Discurso durante a 10ª Sessão Não Deliberativa, no Senado Federal

Ponderações sobre o anunciado corte de recursos orçamentários de 2012.

Autor
Aloysio Nunes Ferreira (PSDB - Partido da Social Democracia Brasileira/SP)
Nome completo: Aloysio Nunes Ferreira Filho
Casa
Senado Federal
Tipo
Discurso
Resumo por assunto
ORÇAMENTO.:
  • Ponderações sobre o anunciado corte de recursos orçamentários de 2012.
Publicação
Publicação no DSF de 17/02/2012 - Página 2958
Assunto
Outros > ORÇAMENTO.
Indexação
  • COMENTARIO, CRITICA, GOVERNO FEDERAL, REFERENCIA, CORTE, ORÇAMENTO, UNIÃO FEDERAL, AREA, SAUDE, EDUCAÇÃO, SEGURANÇA PUBLICA, PREVIDENCIA SOCIAL, FUNDO DE GARANTIA POR TEMPO DE SERVIÇO (FGTS), MOTIVO, AUSENCIA, PLANEJAMENTO ECONOMICO, ADMINISTRAÇÃO FEDERAL.
  • COMENTARIO, SUGESTÃO, ORADOR, APROVAÇÃO, PROJETO DE LEI, OBJETIVO, AUMENTO, RESPONSABILIDADE, RELAÇÃO, ORÇAMENTO, RESULTADO, APERFEIÇOAMENTO, REFERENCIA, PLANEJAMENTO ECONOMICO.

            O SR. ALOYSIO NUNES FERREIRA (Bloco/PSDB - SP. Pronuncia o seguinte discurso. Sem revisão do orador.) - Sr. Presidente, Srªs e Srs. Senadores, meu pronunciamento nesta tarde, a rigor, seria desnecessário, uma vez que o tema já foi abordado. Antes que V. Exª, Sr. Presidente, com toda a gentileza, promovesse essa permuta comigo, esse tema já havia sido abordado ontem e, de alguma forma, hoje, com a competência de sempre, pelo nosso Líder Alvaro Dias. Esse tema também foi versado pela Senadora Vanessa Grazziotin. É o assunto que ocupa as primeiras páginas dos jornais e que, de alguma forma, provoca, no Congresso brasileiro, movimentos diversos: o anúncio de cortes no Orçamento de 2012.

            O Senado, seguramente, conhece a luta pelo reconhecimento da independência do Brasil por parte da Inglaterra. Foi o grande empenho, uma das grandes batalhas do Imperador Pedro I para consolidar a independência do nosso País. A Inglaterra era a grande potência militar, diplomática e econômica do momento. Era crucial o reconhecimento da Inglaterra. Nas negociações com aquele país, o Governo brasileiro concordou em promover uma lei que proibia a escravidão no Brasil, se não me engano em 1831. É claro que essa lei nunca foi cumprida. Continuamos com essa mancha na nossa história até a promulgação da Lei Áurea, em 1888. Aquela lei ficou conhecida como “lei para inglês ver”. Essa é a origem da expressão “para inglês ver”. É algo que se faz da boca para fora, mas que não vale.

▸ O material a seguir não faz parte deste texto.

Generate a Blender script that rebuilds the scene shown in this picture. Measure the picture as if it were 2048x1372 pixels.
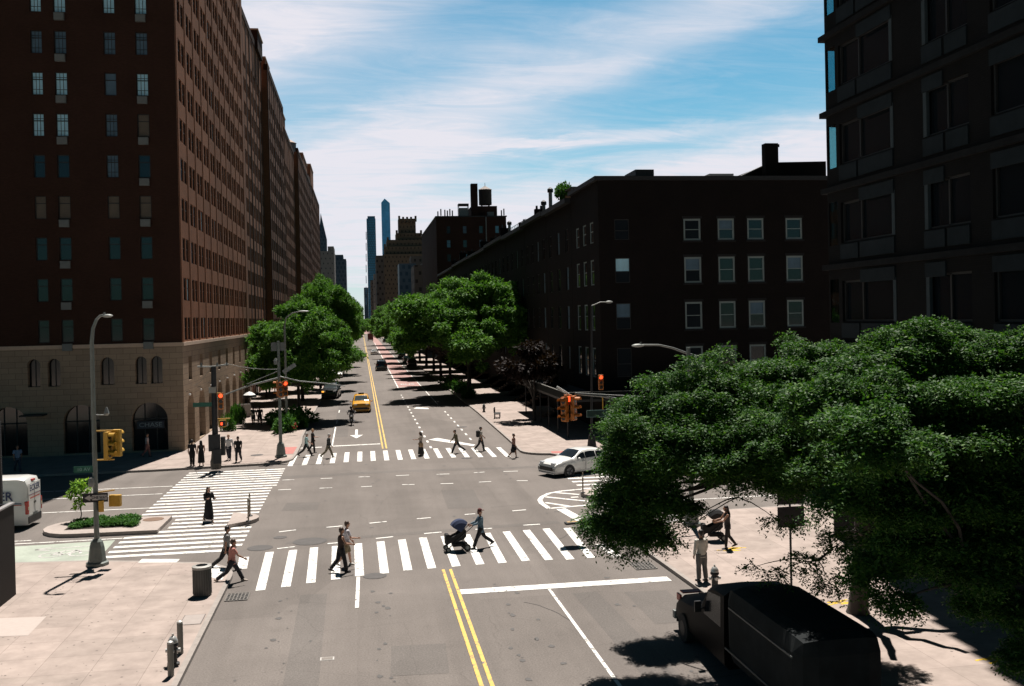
import bpy, bmesh, math, random
import numpy as np
from mathutils import Vector, Matrix
for o in list(bpy.data.objects): bpy.data.objects.remove(o)
SC = bpy.context.scene
COL = SC.collection
R = math.radians
rnd = random.Random(7)
# ---------------------------------------------------------------- camera, sky, sun, exposure
CAM_H = 9.7
yaw, pitch, roll = math.atan(304/1991), R(0.5), 0.022
f0 = Vector((math.sin(yaw), math.cos(yaw), 0)); r0 = Vector((math.cos(yaw), -math.sin(yaw), 0)); z0 = Vector((0, 0, 1))
fw = f0*math.cos(pitch) - z0*math.sin(pitch); up = z0*math.cos(pitch) + f0*math.sin(pitch)
cr = r0*math.cos(roll) - up*math.sin(roll); cu = up*math.cos(roll) + r0*math.sin(roll)
cd = bpy.data.cameras.new('camera'); cam = bpy.data.objects.new('camera', cd); COL.objects.link(cam)
m = Matrix((cr, cu, -fw)).transposed().to_4x4(); m.translation = (0, 0, CAM_H); cam.matrix_world = m
cd.sensor_width = 36; cd.lens = 35.0; cd.shift_y = -35.3/2048; cd.clip_start = 0.5; cd.clip_end = 9000
SC.camera = cam
SUN_AZ, SUN_EL = R(11.8), R(66.5)
W = bpy.data.worlds.new('World'); SC.world = W; W.use_nodes = True
nt = W.node_tree; nt.nodes.clear(); N = nt.nodes; L = nt.links
def wn(t, **k):
    n = N.new(t)
    for a, v in k.items(): setattr(n, a, v)
    return n
def wmath(op, a, b=None, c=None):
    n = wn('ShaderNodeMath', operation=op)
    for i, v in enumerate((a, b, c)):
        if v is None: continue
        if isinstance(v, (int, float)): n.inputs[i].default_value = v
        else: L.new(v, n.inputs[i])
    return n.outputs[0]
sky = wn('ShaderNodeTexSky', sky_type='NISHITA'); sky.sun_disc = False
sky.sun_elevation = SUN_EL; sky.sun_rotation = SUN_AZ; sky.air_density = 1.0; sky.dust_density = 0.4; sky.ozone_density = 2.5
tc = wn('ShaderNodeTexCoord'); sep = wn('ShaderNodeSeparateXYZ'); L.new(tc.outputs['Generated'], sep.inputs[0])
zc = wmath('MAXIMUM', sep.outputs[2], 0.03); zz = wmath('ADD', zc, 0.12)
px = wmath('DIVIDE', sep.outputs[0], zz); py = wmath('DIVIDE', sep.outputs[1], zz)
cmb = wn('ShaderNodeCombineXYZ'); L.new(px, cmb.inputs[0]); L.new(py, cmb.inputs[1])
def noise(scale, detail, rough, sx, sy, ox, oy, dist=0.0, rot=0.0):
    mp = wn('ShaderNodeMapping'); mp.inputs['Scale'].default_value = (sx, sy, 1); mp.inputs['Location'].default_value = (ox, oy, 0); mp.inputs['Rotation'].default_value = (0, 0, rot)
    L.new(cmb.outputs[0], mp.inputs[0]); n = wn('ShaderNodeTexNoise'); n.inputs['Scale'].default_value = scale; n.inputs['Detail'].default_value = detail
    n.inputs['Roughness'].default_value = rough; n.inputs['Distortion'].default_value = dist; L.new(mp.outputs[0], n.inputs['Vector']); return n.outputs[0]
def ramp(v, a, b):
    n = wn('ShaderNodeMapRange', interpolation_type='SMOOTHSTEP'); n.inputs['From Min'].default_value = a; n.inputs['From Max'].default_value = b; L.new(v, n.inputs['Value']); return n.outputs[0]
yc = wmath('MAXIMUM', sep.outputs[1], 0.05)
U0 = wmath('DIVIDE', sep.outputs[0], yc); V0 = wmath('DIVIDE', sep.outputs[2], yc)      # bearing and height of the sky over the street's end
wob = noise(1.6, 5, 0.6, 1, 1, 2.3, 5.1, 0.4)
fib = noise(1.5, 9, 0.64, 0.9, 1.5, 5, 1, 1.5, 0.5)
fib2 = noise(3.2, 9, 0.68, 0.7, 2.2, 9, 4, 1.0, 0.35)
U = wmath('ADD', U0, wmath('MULTIPLY', wmath('SUBTRACT', wob, 0.5), 0.16)); V = wmath('ADD', V0, wmath('MULTIPLY', wmath('SUBTRACT', fib, 0.5), 0.06))
def band(u0, v0, ang, ln, wd, amp):          # one cirrus bank, soft edged
    c, s_ = math.cos(R(ang)), math.sin(R(ang)); du = wmath('SUBTRACT', U, u0); dv = wmath('SUBTRACT', V, v0)
    a_ = wmath('DIVIDE', wmath('ADD', wmath('MULTIPLY', du, c), wmath('MULTIPLY', dv, s_)), ln); b_ = wmath('DIVIDE', wmath('SUBTRACT', wmath('MULTIPLY', dv, c), wmath('MULTIPLY', du, s_)), wd)
    e = wmath('ADD', wmath('MULTIPLY', a_, a_), wmath('MULTIPLY', b_, b_)); return wmath('MULTIPLY', wmath('POWER', 2.718, wmath('MULTIPLY', e, -1.0)), amp)
cl = None
for bd in [(-0.09, 0.285, 8, 0.13, 0.055, 1.0), (0.04, 0.165, 14, 0.17, 0.040, 0.66), (0.20, 0.245, 18, 0.24, 0.026, 0.55), (0.40, 0.335, 14, 0.26, 0.028, 0.5), (0.15, 0.172, 5, 0.19, 0.008, 0.85), (0.42, 0.145, 17, 0.24, 0.034, 0.95), (0.18, 0.115, 12, 0.2, 0.03, 0.7), (-0.02, 0.12, 0, 0.12, 0.05, 0.7), (0.02, 0.045, 0, 0.5, 0.05, 0.7), (0.9, 0.2, 5, 0.4, 0.08, 0.7), (-0.6, 0.25, 0, 0.4, 0.12, 0.7)]:
    q_ = band(*bd); cl = q_ if cl is None else wmath('ADD', cl, q_)
cl = wmath('MULTIPLY', wmath('MINIMUM', cl, 1.0), wmath('ADD', wmath('MULTIPLY', fib2, 0.7), 0.58))
thin = wmath('MULTIPLY', ramp(fib2, 0.35, 0.75), 0.15)
hor = ramp(sep.outputs[2], 0.10, 0.0)
east = ramp(sep.outputs[1], 0.15, 0.6)
cl = wmath('MAXIMUM', wmath('ADD', cl, thin), wmath('MULTIPLY', hor, 0.8))
cl = wmath('MINIMUM', wmath('MULTIPLY', cl, east), 0.98)
mix = wn('ShaderNodeMix', data_type='RGBA'); L.new(cl, mix.inputs['Factor'])
SKY_MUL, CLOUD = 1.0, (9.8, 9.6, 10.4, 1)
tint = wn('ShaderNodeMix', data_type='RGBA', blend_type='MULTIPLY'); tint.inputs['Factor'].default_value = 1
tint.inputs['B'].default_value = (0.56, 1.20, 1.20, 1); L.new(sky.outputs[0], tint.inputs['A'])
dim = wmath('MULTIPLY', wmath('SUBTRACT', 1.0, wmath('MULTIPLY', ramp(sep.outputs[2], 0.28, 0.55), 0.84)), wmath('ADD', 0.4, wmath('MULTIPLY', ramp(sep.outputs[1], -0.1, 0.5), 0.6)))   # sky darkened overhead and behind, out of view, to deepen the shade
dm = wn('ShaderNodeMix', data_type='RGBA', blend_type='MULTIPLY'); dm.inputs['Factor'].default_value = 1; L.new(tint.outputs['Result'], dm.inputs['A']); L.new(dim, dm.inputs['B']); L.new(dm.outputs['Result'], mix.inputs['A']); mix.inputs['B'].default_value = CLOUD
bg = wn('ShaderNodeBackground'); bg.inputs['Strength'].default_value = 0.055; L.new(mix.outputs['Result'], bg.inputs['Color'])
wo = wn('ShaderNodeOutputWorld'); L.new(bg.outputs[0], wo.inputs[0])
sl = bpy.data.lights.new('sun', 'SUN'); sl.energy = 5.0; sl.angle = R(0.53); sl.color = (1, 0.94, 0.87)
so = bpy.data.objects.new('sun', sl); COL.objects.link(so)
sd = Vector((math.sin(SUN_AZ)*math.cos(SUN_EL), math.cos(SUN_AZ)*math.cos(SUN_EL), math.sin(SUN_EL)))
so.rotation_euler = sd.to_track_quat('Z', 'Y').to_euler(); so.location = (0, 0, 120)
SC.view_settings.view_transform = 'Standard'; SC.view_settings.look = 'None'; SC.view_settings.exposure = 0.6; SC.view_settings.gamma = 1
SC.render.engine = 'CYCLES'; SC.cycles.max_bounces = 5; SC.cycles.diffuse_bounces = 1; SC.cycles.glossy_bounces = 2; SC.cycles.transparent_max_bounces = 8
SC.cycles.transmission_bounces = 2; SC.cycles.use_denoising = True; SC.cycles.caustics_reflective = False; SC.cycles.caustics_refractive = False

# ---------------------------------------------------------------- helpers
def gpt(x, y, z=0.0):                 # point of the plane z seen at pixel (x, y) of the 2048 px photograph
    d = fw + cr*((x-1024)/1991) + cu*((650.7-y)/1991); t = (z-CAM_H)/d.z
    return Vector((d.x*t, d.y*t, z))
def pat(x, y, Y):                     # point at distance Y down the street seen at pixel (x, y)
    d = fw + cr*((x-1024)/1991) + cu*((650.7-y)/1991); t = Y/d.y
    return Vector((d.x*t, Y, CAM_H + d.z*t))
_m = {}
def mat(name, col, rough=0.8, metal=0.0, var=0.0, scale=3.0, emit=None, spec=0.5, bump=0.0, stretch=(1, 1, 1), coat=0.0, var2=0.0, scale2=0.3):
    if name in _m: return _m[name]
    M = bpy.data.materials.new(name); M.use_nodes = True; t = M.node_tree; b = t.nodes['Principled BSDF']
    b.inputs['Base Color'].default_value = (*col, 1); b.inputs['Roughness'].default_value = rough; b.inputs['Metallic'].default_value = metal
    b.inputs['Specular IOR Level'].default_value = spec
    if coat: b.inputs['Coat Weight'].default_value = coat; b.inputs['Coat Roughness'].default_value = 0.05
    if emit: b.inputs['Emission Color'].default_value = (*col, 1); b.inputs['Emission Strength'].default_value = emit
    if var or bump or var2:
        c = t.nodes.new('ShaderNodeTexCoord'); mp = t.nodes.new('ShaderNodeMapping'); mp.inputs['Scale'].default_value = stretch
        t.links.new(c.outputs['Object'], mp.inputs[0]); n = t.nodes.new('ShaderNodeTexNoise'); n.inputs['Scale'].default_value = scale; n.inputs['Detail'].default_value = 6
        n.inputs['Roughness'].default_value = 0.65
        t.links.new(mp.outputs[0], n.inputs['Vector'])
        fac = n.outputs[0]; v = var
        def shade(fac, v, src):
            mr = t.nodes.new('ShaderNodeMapRange'); mr.inputs['From Min'].default_value = 0.25; mr.inputs['From Max'].default_value = 0.75
            mr.inputs['To Min'].default_value = 1-v; mr.inputs['To Max'].default_value = 1+v; t.links.new(fac, mr.inputs['Value'])
            mx = t.nodes.new('ShaderNodeMix'); mx.data_type = 'RGBA'; mx.blend_type = 'MULTIPLY'; mx.inputs['Factor'].default_value = 1
            if src is None: mx.inputs['A'].default_value = (*col, 1)
            else: t.links.new(src, mx.inputs['A'])
            t.links.new(mr.outputs[0], mx.inputs['B']); return mx.outputs['Result']
        out = None
        if var: out = shade(fac, var, None)
        if var2:
            n2 = t.nodes.new('ShaderNodeTexNoise'); n2.inputs['Scale'].default_value = scale2; n2.inputs['Detail'].default_value = 5; t.links.new(mp.outputs[0], n2.inputs['Vector'])
            out = shade(n2.outputs[0], var2, out)
        if out: t.links.new(out, b.inputs['Base Color'])
        if bump:
            bp = t.nodes.new('ShaderNodeBump'); bp.inputs['Strength'].default_value = bump; bp.inputs['Distance'].default_value = 0.02
            t.links.new(fac, bp.inputs['Height']); t.links.new(bp.outputs[0], b.inputs['Normal'])
    _m[name] = M; return M
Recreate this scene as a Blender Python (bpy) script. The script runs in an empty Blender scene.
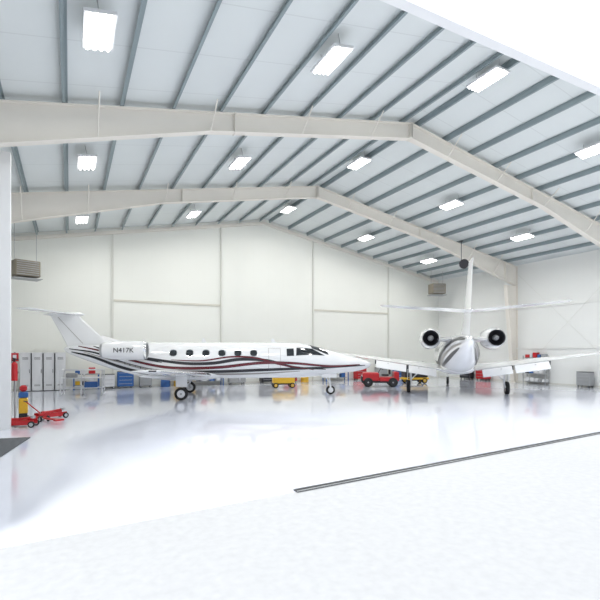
import bpy, math, random
from mathutils import Vector, Matrix
random.seed(4)
S=bpy.context.scene
C27=math.cos(math.radians(27)); S27=math.sin(math.radians(27))
def loc(r,f):   # survey offsets in metres (right / forward of the photographer) -> building X,Y
    return (r*C27+f*S27, f*C27-r*S27)

# ---------------------------------------------------------------- materials
def mat(name,col,rough=.5,metal=0,noise=0,nscale=5,bump=0,emit=0,coat=0,spec=None):
    m=bpy.data.materials.new(name); m.use_nodes=True
    nt=m.node_tree; b=nt.nodes['Principled BSDF']
    b.inputs['Base Color'].default_value=(*col,1)
    b.inputs['Roughness'].default_value=rough
    b.inputs['Metallic'].default_value=metal
    if coat: b.inputs['Coat Weight'].default_value=coat; b.inputs['Coat Roughness'].default_value=.05
    if spec is not None: b.inputs['Specular IOR Level'].default_value=spec
    if emit:
        b.inputs['Emission Color'].default_value=(*col,1); b.inputs['Emission Strength'].default_value=emit
    tc=nt.nodes.new('ShaderNodeTexCoord')
    n=nt.nodes.new('ShaderNodeTexNoise'); n.inputs['Scale'].default_value=nscale; n.inputs['Detail'].default_value=4
    nt.links.new(tc.outputs['Object'],n.inputs['Vector'])
    if noise:
        mx=nt.nodes.new('ShaderNodeMixRGB'); mx.blend_type='MIX'
        mx.inputs[1].default_value=(*[c*(1-noise) for c in col],1); mx.inputs[2].default_value=(*[min(1,c*(1+noise)) for c in col],1)
        nt.links.new(n.outputs['Fac'],mx.inputs[0]); nt.links.new(mx.outputs[0],b.inputs['Base Color'])
    if bump:
        bp=nt.nodes.new('ShaderNodeBump'); bp.inputs['Strength'].default_value=bump; bp.inputs['Distance'].default_value=.02
        nt.links.new(n.outputs['Fac'],bp.inputs['Height']); nt.links.new(bp.outputs[0],b.inputs['Normal'])
    return m
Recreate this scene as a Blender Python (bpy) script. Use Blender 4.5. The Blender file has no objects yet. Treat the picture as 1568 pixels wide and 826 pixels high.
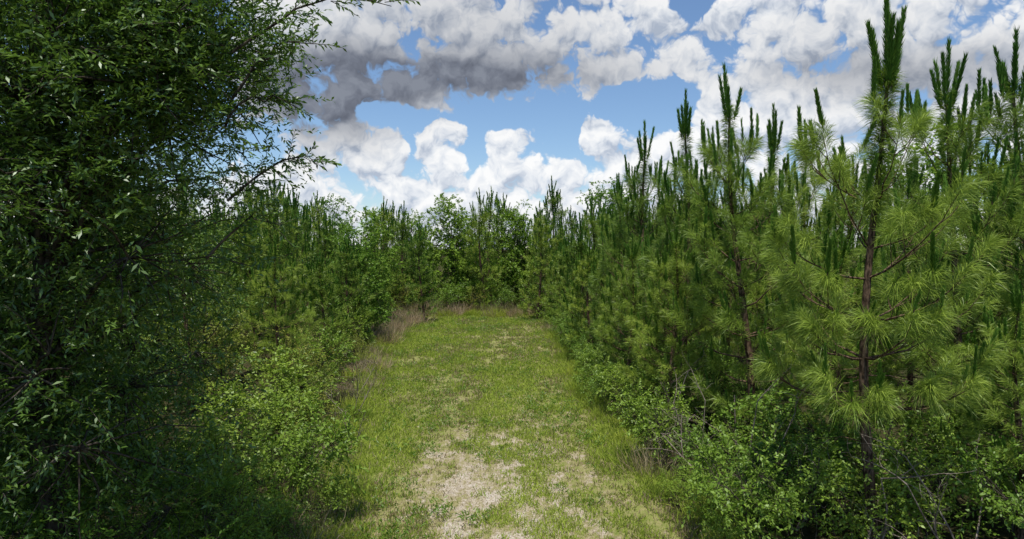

            O Orçamento da República sob o atual Governo é uma “lei para inglês ver”, é uma lei que não vale. A expressão que se usa é “peça de ficção”. É um exercício de espírito ao qual o Congresso se dedica, convencido de que essa é - e é mesmo - a razão de ser da representação popular. Promovem-se amplas discussões. Há Senadores e Deputados que se dedicam - cito um deles apenas: o competente Senador pela Paraíba Vital do Rêgo - a encontrar um orçamento que reflita, na opinião do Congresso e da sociedade civil, amplamente ouvida nesse processo, as necessidades do País.

            Evidentemente, o Governo também participa dessa discussão mediante suas Lideranças, mediante a assessoria do Ministério do Planejamento e dos demais Ministérios. E, como resultado, há o Orçamento. Mas todo esse esforço, toda essa mobilização não vale, porque, passados dois meses da aprovação do Orçamento, o Governo resolve congelar, anular, cortar R$55 bilhões.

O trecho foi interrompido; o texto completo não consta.